* start DATASET SECTION *

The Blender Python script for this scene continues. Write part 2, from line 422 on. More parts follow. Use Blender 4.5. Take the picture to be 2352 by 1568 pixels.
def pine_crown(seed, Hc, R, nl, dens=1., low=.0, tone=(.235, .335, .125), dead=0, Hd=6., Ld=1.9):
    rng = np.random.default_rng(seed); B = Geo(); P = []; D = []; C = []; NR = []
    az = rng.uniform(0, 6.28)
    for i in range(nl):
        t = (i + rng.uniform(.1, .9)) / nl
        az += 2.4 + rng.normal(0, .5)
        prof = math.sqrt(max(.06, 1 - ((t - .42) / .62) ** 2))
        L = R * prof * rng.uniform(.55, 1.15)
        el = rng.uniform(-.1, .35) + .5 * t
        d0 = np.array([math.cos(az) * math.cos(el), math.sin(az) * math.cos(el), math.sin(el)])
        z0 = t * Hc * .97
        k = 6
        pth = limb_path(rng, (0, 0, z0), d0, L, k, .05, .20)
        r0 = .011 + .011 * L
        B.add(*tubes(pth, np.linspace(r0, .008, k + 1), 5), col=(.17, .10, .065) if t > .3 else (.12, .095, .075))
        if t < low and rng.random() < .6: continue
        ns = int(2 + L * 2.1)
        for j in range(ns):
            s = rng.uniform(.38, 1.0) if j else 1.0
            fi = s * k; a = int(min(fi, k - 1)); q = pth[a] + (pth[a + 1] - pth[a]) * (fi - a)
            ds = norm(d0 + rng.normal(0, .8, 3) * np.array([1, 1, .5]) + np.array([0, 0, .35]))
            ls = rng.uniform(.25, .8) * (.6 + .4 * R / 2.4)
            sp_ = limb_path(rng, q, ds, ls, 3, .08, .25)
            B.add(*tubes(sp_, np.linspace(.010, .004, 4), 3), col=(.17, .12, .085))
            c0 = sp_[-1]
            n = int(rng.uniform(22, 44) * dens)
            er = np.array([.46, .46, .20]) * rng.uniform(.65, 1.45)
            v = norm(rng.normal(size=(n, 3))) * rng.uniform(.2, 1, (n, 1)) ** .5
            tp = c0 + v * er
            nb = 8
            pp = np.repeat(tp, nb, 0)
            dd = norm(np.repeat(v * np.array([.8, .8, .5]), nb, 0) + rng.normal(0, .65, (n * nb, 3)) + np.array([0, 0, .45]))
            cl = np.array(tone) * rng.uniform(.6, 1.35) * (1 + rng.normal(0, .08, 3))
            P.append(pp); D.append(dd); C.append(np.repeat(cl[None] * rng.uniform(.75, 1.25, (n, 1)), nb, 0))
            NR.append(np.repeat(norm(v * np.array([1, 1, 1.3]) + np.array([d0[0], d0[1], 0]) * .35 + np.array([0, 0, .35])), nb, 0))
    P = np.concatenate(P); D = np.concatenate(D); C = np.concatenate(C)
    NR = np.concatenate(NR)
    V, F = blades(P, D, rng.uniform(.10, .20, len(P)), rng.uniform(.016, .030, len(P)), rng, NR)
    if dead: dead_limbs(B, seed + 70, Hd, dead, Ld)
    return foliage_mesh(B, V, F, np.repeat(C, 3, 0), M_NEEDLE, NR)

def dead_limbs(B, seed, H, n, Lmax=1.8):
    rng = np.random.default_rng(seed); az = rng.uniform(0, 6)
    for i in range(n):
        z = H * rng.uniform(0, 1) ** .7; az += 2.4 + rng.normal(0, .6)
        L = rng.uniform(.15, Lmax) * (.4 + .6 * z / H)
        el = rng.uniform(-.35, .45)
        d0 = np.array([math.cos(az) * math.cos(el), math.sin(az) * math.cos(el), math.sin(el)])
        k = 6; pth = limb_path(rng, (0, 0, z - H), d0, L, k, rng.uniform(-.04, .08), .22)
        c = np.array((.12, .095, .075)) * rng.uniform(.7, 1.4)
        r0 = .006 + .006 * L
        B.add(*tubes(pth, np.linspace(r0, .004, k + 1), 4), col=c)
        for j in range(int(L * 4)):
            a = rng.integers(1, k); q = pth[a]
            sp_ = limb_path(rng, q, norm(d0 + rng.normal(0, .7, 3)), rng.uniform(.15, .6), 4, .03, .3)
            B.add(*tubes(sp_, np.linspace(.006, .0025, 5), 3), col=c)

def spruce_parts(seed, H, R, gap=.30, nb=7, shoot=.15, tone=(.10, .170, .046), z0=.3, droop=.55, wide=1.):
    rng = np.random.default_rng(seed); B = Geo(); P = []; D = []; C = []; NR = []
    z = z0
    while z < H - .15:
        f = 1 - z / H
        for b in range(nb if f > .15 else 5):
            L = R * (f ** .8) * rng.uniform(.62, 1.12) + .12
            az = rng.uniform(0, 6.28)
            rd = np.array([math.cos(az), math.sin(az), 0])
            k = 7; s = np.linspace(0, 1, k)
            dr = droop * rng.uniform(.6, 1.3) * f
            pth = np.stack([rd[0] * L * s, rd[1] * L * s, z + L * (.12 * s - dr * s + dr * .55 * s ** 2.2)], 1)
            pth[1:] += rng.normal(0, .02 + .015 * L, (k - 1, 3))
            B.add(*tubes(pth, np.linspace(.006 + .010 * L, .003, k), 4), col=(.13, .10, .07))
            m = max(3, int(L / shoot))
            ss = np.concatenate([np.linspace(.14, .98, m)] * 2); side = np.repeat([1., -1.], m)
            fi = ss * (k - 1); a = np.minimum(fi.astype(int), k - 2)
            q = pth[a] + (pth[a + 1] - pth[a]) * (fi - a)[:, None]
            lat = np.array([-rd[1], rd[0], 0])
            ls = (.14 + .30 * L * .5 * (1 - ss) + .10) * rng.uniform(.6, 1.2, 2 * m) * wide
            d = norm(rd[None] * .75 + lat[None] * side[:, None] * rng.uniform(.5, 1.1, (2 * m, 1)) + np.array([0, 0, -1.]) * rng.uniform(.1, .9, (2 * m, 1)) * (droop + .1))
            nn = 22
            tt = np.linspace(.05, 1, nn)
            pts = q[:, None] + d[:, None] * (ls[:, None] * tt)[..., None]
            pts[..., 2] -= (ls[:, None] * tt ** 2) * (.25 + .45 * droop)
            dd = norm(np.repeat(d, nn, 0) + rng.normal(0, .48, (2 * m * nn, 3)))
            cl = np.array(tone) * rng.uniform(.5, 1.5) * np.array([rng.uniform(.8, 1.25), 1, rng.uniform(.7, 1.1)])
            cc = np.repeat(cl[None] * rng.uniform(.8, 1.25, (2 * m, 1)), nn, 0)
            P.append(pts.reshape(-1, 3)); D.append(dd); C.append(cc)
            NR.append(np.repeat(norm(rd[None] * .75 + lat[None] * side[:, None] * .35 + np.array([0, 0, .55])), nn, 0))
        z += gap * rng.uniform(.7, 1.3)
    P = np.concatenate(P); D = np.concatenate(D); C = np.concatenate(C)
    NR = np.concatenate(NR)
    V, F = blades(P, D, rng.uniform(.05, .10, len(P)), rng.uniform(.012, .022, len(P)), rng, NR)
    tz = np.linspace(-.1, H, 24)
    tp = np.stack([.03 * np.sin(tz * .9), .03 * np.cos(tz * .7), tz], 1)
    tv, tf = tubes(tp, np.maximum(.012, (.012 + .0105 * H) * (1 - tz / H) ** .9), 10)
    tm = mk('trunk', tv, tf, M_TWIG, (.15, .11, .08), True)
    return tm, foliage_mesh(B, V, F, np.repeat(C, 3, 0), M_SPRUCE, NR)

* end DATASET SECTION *

● TASK TO CARRY OUT:
Copy out each line exactly.

● RIGHT ANSWER:
The Blender Python script for this scene continues. Write part 2, from line 422 on. More parts follow. Use Blender 4.5. Take the picture to be 2352 by 1568 pixels.
def pine_crown(seed, Hc, R, nl, dens=1., low=.0, tone=(.235, .335, .125), dead=0, Hd=6., Ld=1.9):
    rng = np.random.default_rng(seed); B = Geo(); P = []; D = []; C = []; NR = []
    az = rng.uniform(0, 6.28)
    for i in range(nl):
        t = (i + rng.uniform(.1, .9)) / nl
        az += 2.4 + rng.normal(0, .5)
        prof = math.sqrt(max(.06, 1 - ((t - .42) / .62) ** 2))
        L = R * prof * rng.uniform(.55, 1.15)
        el = rng.uniform(-.1, .35) + .5 * t
        d0 = np.array([math.cos(az) * math.cos(el), math.sin(az) * math.cos(el), math.sin(el)])
        z0 = t * Hc * .97
        k = 6
        pth = limb_path(rng, (0, 0, z0), d0, L, k, .05, .20)
        r0 = .011 + .011 * L
        B.add(*tubes(pth, np.linspace(r0, .008, k + 1), 5), col=(.17, .10, .065) if t > .3 else (.12, .095, .075))
        if t < low and rng.random() < .6: continue
        ns = int(2 + L * 2.1)
        for j in range(ns):
            s = rng.uniform(.38, 1.0) if j else 1.0
            fi = s * k; a = int(min(fi, k - 1)); q = pth[a] + (pth[a + 1] - pth[a]) * (fi - a)
            ds = norm(d0 + rng.normal(0, .8, 3) * np.array([1, 1, .5]) + np.array([0, 0, .35]))
            ls = rng.uniform(.25, .8) * (.6 + .4 * R / 2.4)
            sp_ = limb_path(rng, q, ds, ls, 3, .08, .25)
            B.add(*tubes(sp_, np.linspace(.010, .004, 4), 3), col=(.17, .12, .085))
            c0 = sp_[-1]
            n = int(rng.uniform(22, 44) * dens)
            er = np.array([.46, .46, .20]) * rng.uniform(.65, 1.45)
            v = norm(rng.normal(size=(n, 3))) * rng.uniform(.2, 1, (n, 1)) ** .5
            tp = c0 + v * er
            nb = 8
            pp = np.repeat(tp, nb, 0)
            dd = norm(np.repeat(v * np.array([.8, .8, .5]), nb, 0) + rng.normal(0, .65, (n * nb, 3)) + np.array([0, 0, .45]))
            cl = np.array(tone) * rng.uniform(.6, 1.35) * (1 + rng.normal(0, .08, 3))
            P.append(pp); D.append(dd); C.append(np.repeat(cl[None] * rng.uniform(.75, 1.25, (n, 1)), nb, 0))
            NR.append(np.repeat(norm(v * np.array([1, 1, 1.3]) + np.array([d0[0], d0[1], 0]) * .35 + np.array([0, 0, .35])), nb, 0))
    P = np.concatenate(P); D = np.concatenate(D); C = np.concatenate(C)
    NR = np.concatenate(NR)
    V, F = blades(P, D, rng.uniform(.10, .20, len(P)), rng.uniform(.016, .030, len(P)), rng, NR)
    if dead: dead_limbs(B, seed + 70, Hd, dead, Ld)
    return foliage_mesh(B, V, F, np.repeat(C, 3, 0), M_NEEDLE, NR)

def dead_limbs(B, seed, H, n, Lmax=1.8):
    rng = np.random.default_rng(seed); az = rng.uniform(0, 6)
    for i in range(n):
        z = H * rng.uniform(0, 1) ** .7; az += 2.4 + rng.normal(0, .6)
        L = rng.uniform(.15, Lmax) * (.4 + .6 * z / H)
        el = rng.uniform(-.35, .45)
        d0 = np.array([math.cos(az) * math.cos(el), math.sin(az) * math.cos(el), math.sin(el)])
        k = 6; pth = limb_path(rng, (0, 0, z - H), d0, L, k, rng.uniform(-.04, .08), .22)
        c = np.array((.12, .095, .075)) * rng.uniform(.7, 1.4)
        r0 = .006 + .006 * L
        B.add(*tubes(pth, np.linspace(r0, .004, k + 1), 4), col=c)
        for j in range(int(L * 4)):
            a = rng.integers(1, k); q = pth[a]
            sp_ = limb_path(rng, q, norm(d0 + rng.normal(0, .7, 3)), rng.uniform(.15, .6), 4, .03, .3)
            B.add(*tubes(sp_, np.linspace(.006, .0025, 5), 3), col=c)

def spruce_parts(seed, H, R, gap=.30, nb=7, shoot=.15, tone=(.10, .170, .046), z0=.3, droop=.55, wide=1.):
    rng = np.random.default_rng(seed); B = Geo(); P = []; D = []; C = []; NR = []
    z = z0
    while z < H - .15:
        f = 1 - z / H
        for b in range(nb if f > .15 else 5):
            L = R * (f ** .8) * rng.uniform(.62, 1.12) + .12
            az = rng.uniform(0, 6.28)
            rd = np.array([math.cos(az), math.sin(az), 0])
            k = 7; s = np.linspace(0, 1, k)
            dr = droop * rng.uniform(.6, 1.3) * f
            pth = np.stack([rd[0] * L * s, rd[1] * L * s, z + L * (.12 * s - dr * s + dr * .55 * s ** 2.2)], 1)
            pth[1:] += rng.normal(0, .02 + .015 * L, (k - 1, 3))
            B.add(*tubes(pth, np.linspace(.006 + .010 * L, .003, k), 4), col=(.13, .10, .07))
            m = max(3, int(L / shoot))
            ss = np.concatenate([np.linspace(.14, .98, m)] * 2); side = np.repeat([1., -1.], m)
            fi = ss * (k - 1); a = np.minimum(fi.astype(int), k - 2)
            q = pth[a] + (pth[a + 1] - pth[a]) * (fi - a)[:, None]
            lat = np.array([-rd[1], rd[0], 0])
            ls = (.14 + .30 * L * .5 * (1 - ss) + .10) * rng.uniform(.6, 1.2, 2 * m) * wide
            d = norm(rd[None] * .75 + lat[None] * side[:, None] * rng.uniform(.5, 1.1, (2 * m, 1)) + np.array([0, 0, -1.]) * rng.uniform(.1, .9, (2 * m, 1)) * (droop + .1))
            nn = 22
            tt = np.linspace(.05, 1, nn)
            pts = q[:, None] + d[:, None] * (ls[:, None] * tt)[..., None]
            pts[..., 2] -= (ls[:, None] * tt ** 2) * (.25 + .45 * droop)
            dd = norm(np.repeat(d, nn, 0) + rng.normal(0, .48, (2 * m * nn, 3)))
            cl = np.array(tone) * rng.uniform(.5, 1.5) * np.array([rng.uniform(.8, 1.25), 1, rng.uniform(.7, 1.1)])
            cc = np.repeat(cl[None] * rng.uniform(.8, 1.25, (2 * m, 1)), nn, 0)
            P.append(pts.reshape(-1, 3)); D.append(dd); C.append(cc)
            NR.append(np.repeat(norm(rd[None] * .75 + lat[None] * side[:, None] * .35 + np.array([0, 0, .55])), nn, 0))
        z += gap * rng.uniform(.7, 1.3)
    P = np.concatenate(P); D = np.concatenate(D); C = np.concatenate(C)
    NR = np.concatenate(NR)
    V, F = blades(P, D, rng.uniform(.05, .10, len(P)), rng.uniform(.012, .022, len(P)), rng, NR)
    tz = np.linspace(-.1, H, 24)
    tp = np.stack([.03 * np.sin(tz * .9), .03 * np.cos(tz * .7), tz], 1)
    tv, tf = tubes(tp, np.maximum(.012, (.012 + .0105 * H) * (1 - tz / H) ** .9), 10)
    tm = mk('trunk', tv, tf, M_TWIG, (.15, .11, .08), True)
    return tm, foliage_mesh(B, V, F, np.repeat(C, 3, 0), M_SPRUCE, NR)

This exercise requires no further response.